Benefit #1:  You get more jokes.  I use this reason all the time with my kids.  Study hard.  Get educated.  Then, when somebody tells a good joke you’ll get the pun or the literary, political, theological, military, cultural or scientific reference and not feel dumb and left out.  The Simpsons will be ten thousand times funnier.

Benefit #2: You won’t waste time worrying about stuff you don’t have to worry about.  You won’t, for instance, fret that if you eat chocolate (or anything else) that is certified halal, you are committing the sin of idolatry

That’s because you will know

a) that our Church teaches that, like Jews, Muslims worship the God of Abraham and that “together with us they adore the one, merciful God, mankind’s judge on the last day.”  You will know that this is not some ecumenical squish that was cooked up by a USCCB Subcommittee to Establish Indifferentism, but is, in fact, a view of Islam that goes back to that notorious modernist Pope St. Gregory VII, writing to the Muslim Sultan of Bougie in North Africa in 1076:

For there is nothing which Almighty God, who wishes that all men should be saved and that no man should perish, more approves in our conduct than that a man should first love God and then his fellow men ... Most certainly you and we ought to love each other in this way more than other races of men, because we believe and confess one God, albeit in different ways, whom each day we praise and reverence as the creator of all ages and the governor of this world.

b) that Arab-speaking Catholics worship Allah at every Maronite Liturgy and are not committing idolatry by so doing.
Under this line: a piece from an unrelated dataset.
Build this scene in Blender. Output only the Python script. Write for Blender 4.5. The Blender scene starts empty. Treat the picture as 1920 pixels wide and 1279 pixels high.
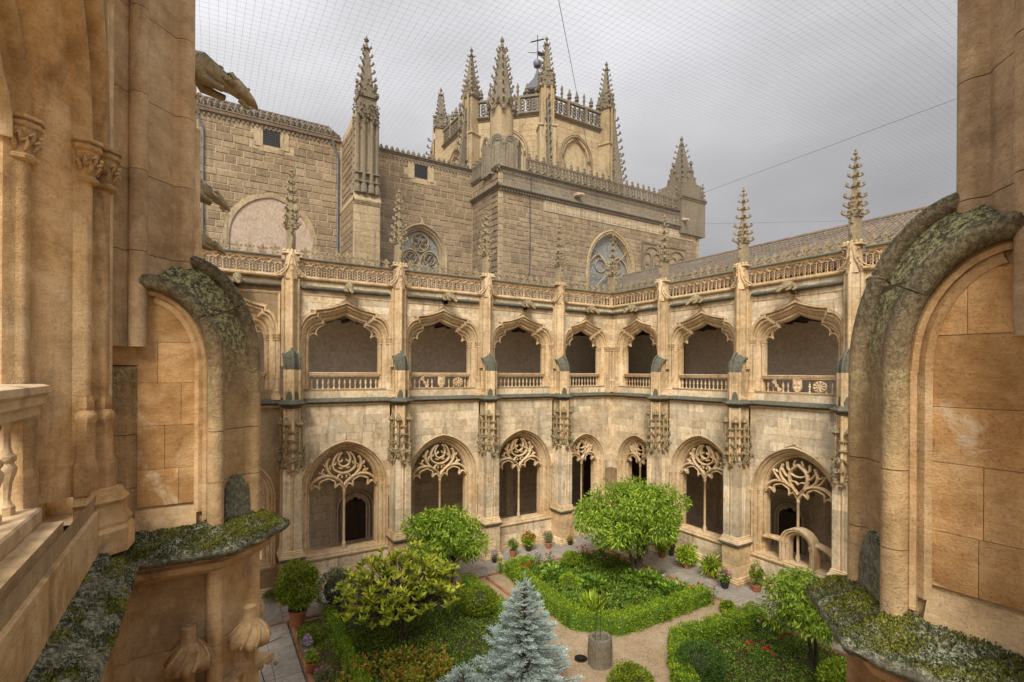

c) that certifying food as “halal” has nothing whatsoever to do with consecrating it to to Allah or any other deity.  All it basically means is “kosher for Muslims”.

Life is too short.  Don’t borrow trouble by being more Catholic than the Church.  If the Church is willing to acknowledge that Muslims worship (albeit very imperfectly) the God of Abraham and not somebody else then don’t mess up your enjoyment of a candy bar with pointless scruples.  Halal food isn’t even offered to the God of Abraham, much less to some other god.  It’s just certified A-OK for Muslims to eat so it can be sold by a thoroughly secular business concern.  You might as well live in fear that your computer is idolatrous because it has an Arabic language feature.